How big is the Charger?

This three-box sedan is proof you can still buy something that carries your family and looks badass doing it. Cars that can match the Charger in size and speed tend to be from Germany and have price tags with six figures, making the Charger a bargain in comparison. The most comparable vehicle comes from Chrysler with the 300 that the Dodge shares a platform with. For those who might’ve had a Challenger or another American muscle car previously but are now in need of a usable backseat and an extra set of doors, the Charger is a great fit. You have 40.1 inches of rear legroom to stretch out, so even taller adults can fit behind tall drivers with ease. The Toyota Avalon offers a similar amount of excessive backseat space.

There is a ton of space for luggage in the trunk, too. Dodge says there’s 16.5 cubic-feet and the expansive volume back there looks every bit that useful and large. It’s just a bit bigger than those of the biggest midsize family sedans like the Hyundai Sonata and Honda Accord

What are the Charger’s performance and fuel economy?

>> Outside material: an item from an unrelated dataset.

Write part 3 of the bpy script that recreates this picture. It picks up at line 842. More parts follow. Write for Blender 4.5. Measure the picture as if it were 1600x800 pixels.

One V6 and three V8s make up the muscle that pushes this big, heavy sedan around. The 3.6-liter V6 comes standard on SXT and GT (pictured above). When paired with rear-wheel drive, it makes 292 horsepower and 260 pound-feet of torque. All-wheel-drive models get a slight bump to 300 horsepower and 264 pound-feet of torque. Shifting is handled by an eight-speed automatic transmission — there is no manual available on any Charger. Fuel economy for 2021 was not available at the time of this writing, but expect the 2020 figures to carry over largely unchanged. The rear-wheel-drive V6 model is rated for 19 mpg city, 30 mpg highway and 23 mpg combined. Opting for all-wheel drive drops it down to 18/27/21 mpg. This is worse than similarly large sedans with similar power outputs. 

Next up the power ladder we get to the R/T and its 5.7-liter V8. This old, pushrod V8 sends 370 horsepower and 395 pound-feet of torque to the rear wheels through a sturdier eight-speed automatic transmission. From here on up, all-wheel drive is not available. Fuel economy takes a predictable plunge to 16/25/19 mpg.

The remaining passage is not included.